Count every line where "smooth" shows up, and give that number only.

> [Data extract]
## BEGIN

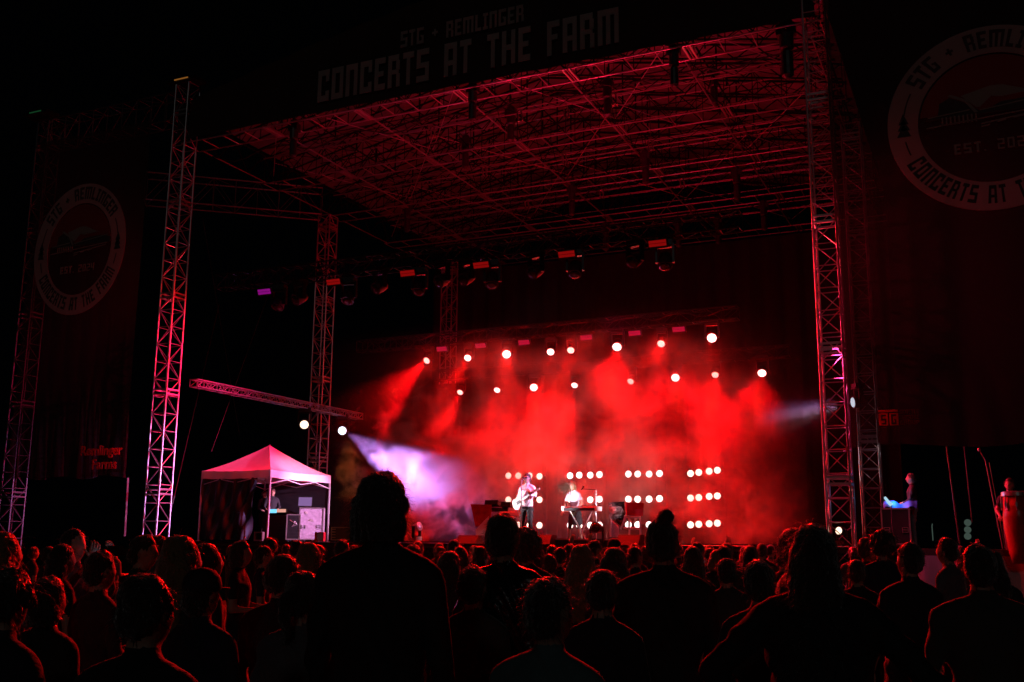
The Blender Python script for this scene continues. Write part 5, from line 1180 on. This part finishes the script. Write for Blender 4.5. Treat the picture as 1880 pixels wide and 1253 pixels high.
MB().box((0, 0, .012), (.38, .26, .02)).build('keyboard_half', M['blackmetal'], lp); MB().box((0, .15, .17), (.44, .012, .30), Matrix.Rotation(-.2, 3, 'X')).build('lid', M['black'], lp); MB().box((0, .142, .17), (.41, .005, .27), Matrix.Rotation(-.2, 3, 'X')).build('screen', M['screen'], lp)
eng_arms = (((.25, .03, 1.14), (.16, .28, 1.03), (0, .9, -.2), (0, 0, -1)),)*2
MM = [M['skin'], BK, M['bot'], M['shoe']]
ARMS['desk'] = eng_arms
performer(486, 901, 28.0, DZ, -pi/2-.3, 'crew member in black standing behind the tent corner pole, nearer the tent wall', 'desk', MM, 'short', 'd', dict())
performer(501, 897, 27.9, DZ, -pi/2-.9, 'crew member in black at the mixer, just past the tent corner pole', 'desk', MM, 'short', 'b', dict())
for i, (px, lab, mt_) in enumerate(((475, 'small square floor lamp frame outside the tent corner, lit violet', 'case_edge'), (587, 'small square floor lamp by the far tent pole with a white face', 'redpanel'))):
    q = atY(px, 1000, 25.0); r = empty('floor_lamp', (q.x, 25.0, DZ), 0, lab, 'floor lamp'); f = MB()
    for (cx_, cz_, a_, b2) in ((0, .04, .30, .03), (0, .27, .30, .03), (-.14, .155, .03, .22), (.14, .155, .03, .22)): f.box((cx_, 0, cz_), (a_, .1, b2))
    f.build('frame', M[mt_], r); MB().box((0, .03, .155), (.24, .03, .2)).build('face', M['lens_off'] if i == 0 else M['keys'], r)
for i, (x0, x1, lab) in enumerate(((608, 645, 'orange edged rack just past the far tent pole'), (647, 684, 'orange edged rack partly behind the tallest silhouette'))):
    a = atY(x0, 998, 30.5); b_ = atY(x1, 969, 30.5); r = case_box(((a.x+b_.x)/2, 30.8, DZ), b_.x-a.x, .6, b_.z-DZ-.08, lab, 'rack', M['black'], group='orange edged racks', handles=False)
    sl = MB(); ww_, hh_ = b_.x-a.x, b_.z-DZ-.08
    for k in range(4): sl.box((-ww_*.38, -.31, .16+k*hh_*.22), (.14, .02, hh_*.10))
    sl.build('vent_slot', M['case_edge'], r)
spot(None, atY(640, 800, 29.5), atY(640, 985, 30.5), 260, (1, .28, .05), 60, .8, .1, name='rack_light')
# ------------------------------------------------------------------ side platform people and gear
a = atY(1620, 990, 25.2); b_ = atY(1668, 934, 25.2)
sc_case = case_box(((a.x+b_.x)/2, 25.6, DZ), b_.x-a.x, .6, b_.z-DZ-.08, 'black road case with two handle plates on the side platform', 'road case', M['black'])
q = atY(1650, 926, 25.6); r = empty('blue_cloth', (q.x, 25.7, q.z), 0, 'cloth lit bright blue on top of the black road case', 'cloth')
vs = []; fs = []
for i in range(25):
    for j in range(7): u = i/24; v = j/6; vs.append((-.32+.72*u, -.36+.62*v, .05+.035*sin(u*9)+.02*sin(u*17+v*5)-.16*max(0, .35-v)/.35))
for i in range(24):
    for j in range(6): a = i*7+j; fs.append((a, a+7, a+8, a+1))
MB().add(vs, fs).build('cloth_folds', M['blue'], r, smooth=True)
o = MB().path([atY(1624, 913, 25.4), atY(1630, 921, 25.4), atY(1637, 928, 25.4)], [.03, .04, .05]).build('work_light', M['glow_blue']); tag(o, 'bright pale blue work lamp at the corner of the blue cloth', 'lamp')
Lb = bpy.data.lights.new('work_lamp_light', 'POINT'); Lb.energy = 7; Lb.color = (.1, .45, 1); Lb.shadow_soft_size = .08; lb = bpy.data.objects.new('work_lamp_light', Lb); COL.objects.link(lb); lb.location = atY(1640, 915, 25.45)
ARMS['reach'] = (((.25, .06, 1.13), (.15, .30, 1.02), (-.1, .8, -.3), (0, 0, -1)),)*2
performer(1672, 869, 25.9, DZ, pi/2+.1, 'technician in dark clothes with a red lit face standing by the blue cloth', 'reach', [M['skin'], BK, M['denim'], M['shoe']], 'cap' if 0 else 'short', 'd', dict())
for i, y in enumerate((960, 973, 985)):
    q = atY(1777, y, 27.5); o = MB().lathe([(.0, 0), (.07, .01), (.082, .04)], (0, 0, 0), n=18, ax=Vector((-.1, -1, 0)).to_track_quat('Z', 'Y').to_matrix()).build('work_lamp', M['pale_glow'], loc=q); tag(o, '%s of three pale green round lamps above each other' % ['top', 'middle', 'bottom'][i], 'lamp', 'pale green round lamps')
o = MB().path([atY(1712, 962, 26), atY(1711, 966, 26), atY(1713, 993, 26)], .012).build('thin_post', M['pale_glow']); tag(o, 'thin pale upright between the technician and the pink stay', 'post')  # glowing material stands in for light catching the post
q = atY(1796, 826, 26.5); r = empty('microphone_stand', (q.x+.35, 26.5, DZ), 0, 'tall slanting microphone stand with a red lit tip behind the side platform', 'microphone stand')
MB().tube((0, 0, 0), (-.22, 0, q.z-DZ-.25), .012).tube((.05, 0, 0), (-.14, 0, q.z-DZ-.3), .008).build('pole', M['alu_paint'], r); MB().ell((-.33, 0, q.z-DZ), (.04, .04, .05)).tube((-.22, 0, q.z-DZ-.25), (-.33, 0, q.z-DZ), .012).build('microphone', M['case_edge'], r)
q = atY(1862, 995, 24.5); dr = empty('conga_drum', (q.x+.1, 24.6, 1.1), 0, 'tall red drum with metal lugs, cut by the photo edge', 'drum')
MB().lathe([(.16, .2), (.22, .45), (.27, .9), (.28, 1.15), (.25, 1.62)], n=28).build('shell', M['drum'], dr, smooth=True); MB().lathe([(.265, 1.60), (.28, 1.60), (.28, 1.68), (.24, 1.70)], n=28).build('rim', M['case_edge'], dr); MB().lathe([(.235, 1.70), (.01, 1.705)], n=28).build('drum_head', M['drumskin'], dr)
lg = MB()
for k in range(8): a = k*pi/4; lg.tube((.285*cos(a), .285*sin(a), 1.62), (.29*cos(a), .29*sin(a), 1.30), .012).box((.29*cos(a), .29*sin(a), 1.42), (.04, .04, .10))
lg.build('lug', M['case_edge'], dr)
performer(1852, 878, 25.2, 1.15, pi-.2, 'player behind the red drum with a red lit hand', 'reach', MM, 'short', 'd', dict(barearm=True))
spot(None, Vector((-3.1, 23.6, 5.5)), Vector((.2, 24.8, 2.9)), 14, (1, .05, .02), 40, .9, .1, name='side_light')
spot(None, Vector((-3.0, 24.6, 3.6)), Vector((-1.5, 25.9, 2.9)), 60, (1, .04, .03), 48, .9, .1, name='side_light')
spot(None, Vector((-3.0, 23.7, 6.0)), Vector((-1.6, 24.96, 1.0)), 1600, (1, .05, .25), 30, .9, .1, name='side_light')
# crowd barrier leg glinting in the gap
r = empty('folding_stand', (0, 0, 0), 0, 'thin metal stand glinting violet on the grass in the gap by the broad man', 'stand')
for (p_, q_) in (((1702, 1082), (1707, 1140)), ((1706, 1130), (1719, 1182)), ((1719, 1182), (1722, 1165)), ((1719, 1182), (1709, 1110))):
    MB().tube(atD(*p_, 15.5), atD(*q_, 15.5), .014).build('tube', M['alu'], r)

## END

> [Final result] 2